Exciting new journal

From: Phil Chappell (philchappell@mac.com)
Date: Sun Apr 10 2005 - 18:00:52 PDT


Pedagogies http://www.crpp.nie.edu.sg/portal/Journals/Pedagogies/

In Talks to Teachers on Psychology and Life (1892), the lectures that inaugurated the field of educational psychology at Harvard, William James referred to pedagogy as the "art and science" of teaching. A century later of educational paradigms gained and lost, educational researchers and scholars are attending yet again to pedagogy and knowledge in classrooms. In many educational systems, pedagogy is proving to be the key rallying point for teachers, teacher educators and researchers, and activists and policy-makers committed to reclaiming the art and science of teaching from narrow instrumentalist and economic agendas. Pedagogies: An International Journal aims to reestablish teaching and learning as the educational practices that matter.

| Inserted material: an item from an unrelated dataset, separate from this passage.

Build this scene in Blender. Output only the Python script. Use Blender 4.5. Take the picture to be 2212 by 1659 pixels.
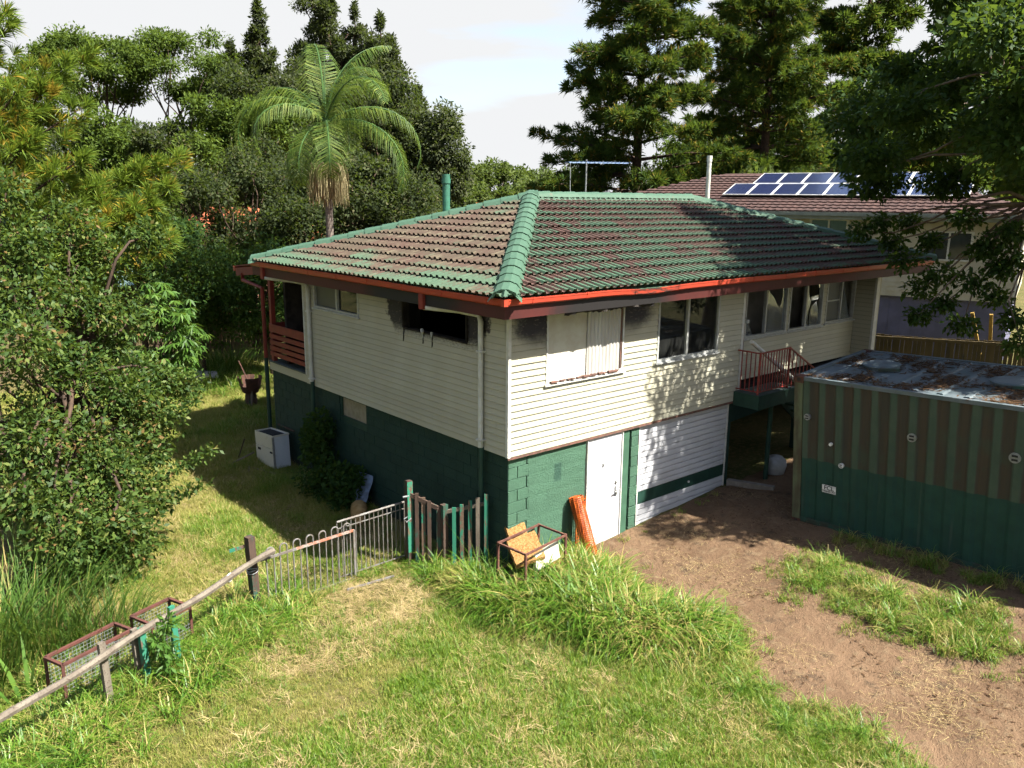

In the last half-century, teacher educators, educational researchers, administrators, and policy-makers have focused on testing systems, school management, teacher quality, and assessment, monitoring and standards schemes of almost every conceivable kind in their efforts to renew and improve schools. But for teachers and researchers committed to reforming schools and reinventing teaching in the new millennium, there is a real urgency to attend more closely to theoretical and applied, empirical and hermeneutic work on pedagogies and knowledge in classrooms. Governments are realizing that they cannot make policies via test scores alone, but that they must have a much better grasp of what goes on in classrooms. The actual social and cultural, cognitive and intellectual work of teachers and students are and should be a focal area of research and development, description, illustration, debate and reform. Facing the social and cultural, political and economic challenges of this new millennium - as James and Dewey did in the last - the remaking of knowledge and pedagogy is the key to educational change.

The enterprise of redesigning knowledge and pedagogy, however, has changed. Transformation of communications media, innovations in aesthetic and representational forms, the spread of popular and educational cultures, the multiplication and dissemination of scientific knowledge, and powerful claims to indigenous and local knowledge have together placed systems, schools, and teachers under increasing pressure to reframe their basic assumptions: How should schools respond to changes in power and knowledge relations, the rapid proliferation and shifts in human knowledge, and the new designs of aesthetics, language, media, and everyday cultures? How can everyday classroom practices engage with diversity of knowledge, student communities, cultures and resources, and technology and design?

Pedagogies brings together emergent and breaking work on all aspects of pedagogy: classroom teaching and learning in response to new communities and student bodies, curriculum and responses to new knowledge and changing disciplinarity, blends of traditional and new communications media in classrooms, and most importantly, how we might improve and renew the everyday work that teachers and students do in classrooms. It features quantitative and qualitative, disciplinary and trans-disciplinary, empirical and theoretical work, and will include special editions on key developments in research on knowledge and pedagogy. It aims to push the boundaries of theory and research - to seek out new paradigms, models and ways of framing education - while at the same time keeping an eye squarely on that which matters: teaching and learning in classrooms.